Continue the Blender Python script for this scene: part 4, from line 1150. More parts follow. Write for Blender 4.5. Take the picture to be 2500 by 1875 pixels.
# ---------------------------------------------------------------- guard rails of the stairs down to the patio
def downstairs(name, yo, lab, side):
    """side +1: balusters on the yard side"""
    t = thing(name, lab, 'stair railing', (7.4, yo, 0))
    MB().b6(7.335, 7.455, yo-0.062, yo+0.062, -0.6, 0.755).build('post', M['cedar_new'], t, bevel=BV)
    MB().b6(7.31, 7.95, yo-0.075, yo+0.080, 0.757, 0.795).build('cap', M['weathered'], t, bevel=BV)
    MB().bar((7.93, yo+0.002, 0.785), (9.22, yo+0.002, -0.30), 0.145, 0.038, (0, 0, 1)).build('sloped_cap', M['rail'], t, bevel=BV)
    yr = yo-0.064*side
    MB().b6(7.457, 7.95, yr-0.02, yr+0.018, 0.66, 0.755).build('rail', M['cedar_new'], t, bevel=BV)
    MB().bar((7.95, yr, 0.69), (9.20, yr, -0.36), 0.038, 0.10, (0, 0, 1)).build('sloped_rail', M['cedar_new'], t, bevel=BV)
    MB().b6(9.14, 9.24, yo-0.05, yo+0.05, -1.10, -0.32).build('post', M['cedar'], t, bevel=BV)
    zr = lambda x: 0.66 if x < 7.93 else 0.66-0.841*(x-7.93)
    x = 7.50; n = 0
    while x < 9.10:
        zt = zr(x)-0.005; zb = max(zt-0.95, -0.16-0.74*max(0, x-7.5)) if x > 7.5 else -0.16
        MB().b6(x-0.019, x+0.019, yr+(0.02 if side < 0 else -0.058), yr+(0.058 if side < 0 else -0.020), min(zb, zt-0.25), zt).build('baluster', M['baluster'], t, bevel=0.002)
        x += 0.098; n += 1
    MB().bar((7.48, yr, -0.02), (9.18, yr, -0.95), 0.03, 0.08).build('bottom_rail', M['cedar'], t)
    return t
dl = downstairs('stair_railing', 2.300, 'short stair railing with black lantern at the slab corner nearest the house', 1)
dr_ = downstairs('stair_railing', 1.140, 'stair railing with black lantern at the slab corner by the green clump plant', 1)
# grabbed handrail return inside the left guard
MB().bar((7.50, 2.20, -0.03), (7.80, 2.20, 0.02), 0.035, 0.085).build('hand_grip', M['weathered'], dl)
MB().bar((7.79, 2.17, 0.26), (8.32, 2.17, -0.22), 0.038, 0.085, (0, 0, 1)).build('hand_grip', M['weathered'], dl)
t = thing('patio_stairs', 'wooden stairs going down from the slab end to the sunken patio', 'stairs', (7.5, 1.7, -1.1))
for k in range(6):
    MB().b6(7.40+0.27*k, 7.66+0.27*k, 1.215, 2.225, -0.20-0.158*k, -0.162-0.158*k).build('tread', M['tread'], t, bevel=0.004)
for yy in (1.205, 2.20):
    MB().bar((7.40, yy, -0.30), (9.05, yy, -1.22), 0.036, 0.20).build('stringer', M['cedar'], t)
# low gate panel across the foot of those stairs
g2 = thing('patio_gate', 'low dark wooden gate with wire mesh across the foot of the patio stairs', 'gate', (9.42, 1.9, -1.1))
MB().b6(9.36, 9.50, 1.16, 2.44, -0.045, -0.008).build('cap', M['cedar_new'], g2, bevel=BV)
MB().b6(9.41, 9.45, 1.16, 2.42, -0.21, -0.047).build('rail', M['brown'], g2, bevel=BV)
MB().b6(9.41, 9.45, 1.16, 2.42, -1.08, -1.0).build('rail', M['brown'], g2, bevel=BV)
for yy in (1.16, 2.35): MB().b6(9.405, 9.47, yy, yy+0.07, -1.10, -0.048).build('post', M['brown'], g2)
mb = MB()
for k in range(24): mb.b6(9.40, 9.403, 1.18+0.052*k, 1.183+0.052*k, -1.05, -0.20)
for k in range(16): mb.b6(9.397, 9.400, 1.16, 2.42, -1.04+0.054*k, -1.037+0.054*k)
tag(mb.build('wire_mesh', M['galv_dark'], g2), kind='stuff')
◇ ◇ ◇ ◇
DIRECTIONS:
Your task is to quote the listing above word for word.

RIGHT ANSWER:
Continue the Blender Python script for this scene: part 4, from line 1150. More parts follow. Write for Blender 4.5. Take the picture to be 2500 by 1875 pixels.
# ---------------------------------------------------------------- guard rails of the stairs down to the patio
def downstairs(name, yo, lab, side):
    """side +1: balusters on the yard side"""
    t = thing(name, lab, 'stair railing', (7.4, yo, 0))
    MB().b6(7.335, 7.455, yo-0.062, yo+0.062, -0.6, 0.755).build('post', M['cedar_new'], t, bevel=BV)
    MB().b6(7.31, 7.95, yo-0.075, yo+0.080, 0.757, 0.795).build('cap', M['weathered'], t, bevel=BV)
    MB().bar((7.93, yo+0.002, 0.785), (9.22, yo+0.002, -0.30), 0.145, 0.038, (0, 0, 1)).build('sloped_cap', M['rail'], t, bevel=BV)
    yr = yo-0.064*side
    MB().b6(7.457, 7.95, yr-0.02, yr+0.018, 0.66, 0.755).build('rail', M['cedar_new'], t, bevel=BV)
    MB().bar((7.95, yr, 0.69), (9.20, yr, -0.36), 0.038, 0.10, (0, 0, 1)).build('sloped_rail', M['cedar_new'], t, bevel=BV)
    MB().b6(9.14, 9.24, yo-0.05, yo+0.05, -1.10, -0.32).build('post', M['cedar'], t, bevel=BV)
    zr = lambda x: 0.66 if x < 7.93 else 0.66-0.841*(x-7.93)
    x = 7.50; n = 0
    while x < 9.10:
        zt = zr(x)-0.005; zb = max(zt-0.95, -0.16-0.74*max(0, x-7.5)) if x > 7.5 else -0.16
        MB().b6(x-0.019, x+0.019, yr+(0.02 if side < 0 else -0.058), yr+(0.058 if side < 0 else -0.020), min(zb, zt-0.25), zt).build('baluster', M['baluster'], t, bevel=0.002)
        x += 0.098; n += 1
    MB().bar((7.48, yr, -0.02), (9.18, yr, -0.95), 0.03, 0.08).build('bottom_rail', M['cedar'], t)
    return t
dl = downstairs('stair_railing', 2.300, 'short stair railing with black lantern at the slab corner nearest the house', 1)
dr_ = downstairs('stair_railing', 1.140, 'stair railing with black lantern at the slab corner by the green clump plant', 1)
# grabbed handrail return inside the left guard
MB().bar((7.50, 2.20, -0.03), (7.80, 2.20, 0.02), 0.035, 0.085).build('hand_grip', M['weathered'], dl)
MB().bar((7.79, 2.17, 0.26), (8.32, 2.17, -0.22), 0.038, 0.085, (0, 0, 1)).build('hand_grip', M['weathered'], dl)
t = thing('patio_stairs', 'wooden stairs going down from the slab end to the sunken patio', 'stairs', (7.5, 1.7, -1.1))
for k in range(6):
    MB().b6(7.40+0.27*k, 7.66+0.27*k, 1.215, 2.225, -0.20-0.158*k, -0.162-0.158*k).build('tread', M['tread'], t, bevel=0.004)
for yy in (1.205, 2.20):
    MB().bar((7.40, yy, -0.30), (9.05, yy, -1.22), 0.036, 0.20).build('stringer', M['cedar'], t)
# low gate panel across the foot of those stairs
g2 = thing('patio_gate', 'low dark wooden gate with wire mesh across the foot of the patio stairs', 'gate', (9.42, 1.9, -1.1))
MB().b6(9.36, 9.50, 1.16, 2.44, -0.045, -0.008).build('cap', M['cedar_new'], g2, bevel=BV)
MB().b6(9.41, 9.45, 1.16, 2.42, -0.21, -0.047).build('rail', M['brown'], g2, bevel=BV)
MB().b6(9.41, 9.45, 1.16, 2.42, -1.08, -1.0).build('rail', M['brown'], g2, bevel=BV)
for yy in (1.16, 2.35): MB().b6(9.405, 9.47, yy, yy+0.07, -1.10, -0.048).build('post', M['brown'], g2)
mb = MB()
for k in range(24): mb.b6(9.40, 9.403, 1.18+0.052*k, 1.183+0.052*k, -1.05, -0.20)
for k in range(16): mb.b6(9.397, 9.400, 1.16, 2.42, -1.04+0.054*k, -1.037+0.054*k)
tag(mb.build('wire_mesh', M['galv_dark'], g2), kind='stuff')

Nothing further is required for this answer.